Siempre pensé que la política servía para decidir qué gobierno puede dar respuesta a los problemas que padecemos los ciudadanos, no a si queremos ser de aquí o de allí.
♦ El derecho a decidir es una de esas reivindicaciones que son como el humo que, como dice la vieja canción que cantaban The Platters, te “ciega los ojos”, no solo los ojos, también la mente. Y lo peor es que es un humo que sale del corazón, del sentimiento. Y contra el corazón, ya se sabe, no valen para nada las razones. “El corazón tiene razones que la razón desconoce”, afirmaba Blaise Pascal, y tenía toda la razón del mundo aunque en el fondo es un desmadre total. Por ejemplo, un buen número de catalanes, no todos, quieren celebrar un referéndum para decidir si quieren o no quieren ser catalanes o más bien que no quieren o si quieren ser españoles. Una reivindicación que defienden quienes lo defienden como el no va más de la democracia, haciendo gala de ser más sofistas que el mismísimo Gorgias que según Sócrates toda su enseñanza consistía en defender con los argumentos más sutiles algo que no responde a la realidad como si fuera lo más verdadero del mundo. Los de Podemos, incluso van mucho más lejos que el mismísimo Gorgias cuando dicen que defiende el derecho a decidir por parte de los vascos y los catalanes para que digan que no en lugar de decir sí, que quieren seguir siendo españoles o yo no sé bien qué.

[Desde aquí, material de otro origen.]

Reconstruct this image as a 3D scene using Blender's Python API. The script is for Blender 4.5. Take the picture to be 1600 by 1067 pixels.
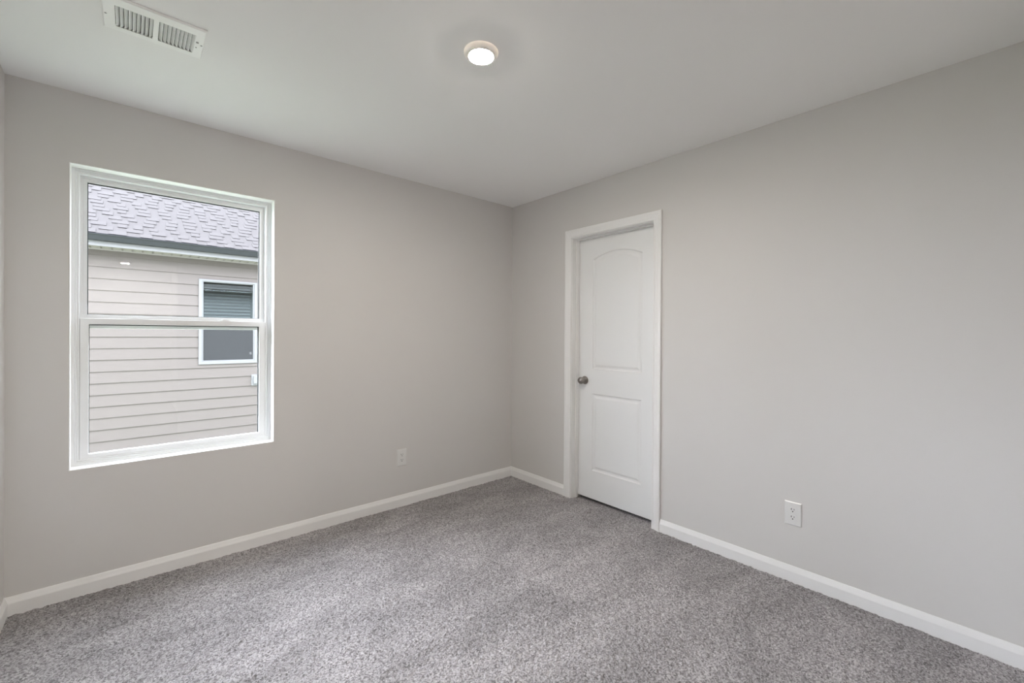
import bpy, bmesh, math, random
import numpy as np
from mathutils import Vector, Matrix

# ------------------------------------------------------------------ clear
for o in list(bpy.data.objects):
    bpy.data.objects.remove(o, do_unlink=True)
C = bpy.context.scene.collection
scene = bpy.context.scene
PI = math.pi

# ------------------------------------------------------------------ camera
YAW, PITCH, ROLL = 0.72167, -0.00445, 0.00655
cam_d = bpy.data.cameras.new('camera')
cam = bpy.data.objects.new('camera', cam_d)
C.objects.link(cam)
fw = Vector((math.sin(YAW) * math.cos(PITCH), math.cos(YAW) * math.cos(PITCH), math.sin(PITCH)))
rt = Vector((math.cos(YAW), -math.sin(YAW), 0))
up = rt.cross(fw)
r2 = rt * math.cos(ROLL) + up * math.sin(ROLL)
u2 = up * math.cos(ROLL) - rt * math.sin(ROLL)
M = Matrix((r2, u2, -fw)).transposed().to_4x4()
M.translation = Vector((-2.60612, -2.97029, 1.28567))
cam.matrix_world = M
cam_d.sensor_fit = 'HORIZONTAL'
cam_d.sensor_width = 36.0
cam_d.lens = 676.88 * 36.0 / 1600.0
cam_d.shift_x = -(800.85 - 800.0) / 1600.0
cam_d.shift_y = (525.27 - 533.5) / 1600.0
cam_d.clip_start = 0.02
cam_d.clip_end = 200
scene.camera = cam

# ------------------------------------------------------------------ sky
SKY = 15.0
GLOW = 39.0                              # sun behind thin cloud, high over the neighbouring roof
LAMP = 850.0
HALL = 1500.0
world = bpy.data.worlds.new('overcast_sky')
scene.world = world
world.use_nodes = True
nt = world.node_tree
nt.nodes.clear()
tc = nt.nodes.new('ShaderNodeTexCoord')
sx = nt.nodes.new('ShaderNodeSeparateXYZ')
rm = nt.nodes.new('ShaderNodeMapRange')          # overcast sky: three times brighter overhead than at the horizon
rm.inputs['From Min'].default_value = 0.0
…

Siempre pensé que la política servía para decidir qué gobierno nos puede dar respuesta a los problemas que padecemos los ciudadanos, no a si queremos ser de aquí o de allí, porque en el fondo lo qué importa es si tienes un trabajo, si tienes una vivienda y pan para alimentar a tus hijos tres veces al día. Todos los independientes ya sean los de Uleg, aquí en Leganés, como los de Esquerra Republicana de Catalunya, pecan de lo mismo, identifican el lugar donde uno vive con las condiciones de vida que vivimos.
Si algunos catalanes, sean muchos o pocos, algunos vascos y también, cómo no, gallegos, valencianos, cartageneros, bercianos anhelan con todo el alma que les pregunten qué quieren que se pongan en su carnet de identidad a qué país pertenecen también se lo deberían preguntar a los andaluces, a los extremeños y a lo mejor nos llevamos la sorpresa de que nadie en este país quiere llamarse español.¿Qué pasaría si les concediéramos ese derecho a decir a los magrebíes y subsaharianos del barrio de San Nicasio de Leganés? Mejor, ese asunto, ni tocarlo.
El otro día vi una pintada que decía: “Castilla libre”. Sí, libre, “libre para qué”, como le contestó Lenín en 1921 al socialista Fernando de los Ríos. Está claro, libre para ser más libre y no creo que ser castellano, andaluz, vasco, catalán o magrebí, por eso uno sea más libre. Y es que la pregunta clave no tiene nada que ver con la libertad sino con la independencia, es decir, con ser uno mismo, disponer de uno mismo en igualdad de condiciones que cualquier otro ser humano. Por eso, lo grave, no es ser catalán, vasco, madrileño, leganense o subsahariano, aquí lo verdaderamente escandaloso es haber nacido sirio y de la noche a la mañana haberse convertido en un refugiado a las puertas de Europa en medio de un lodazal.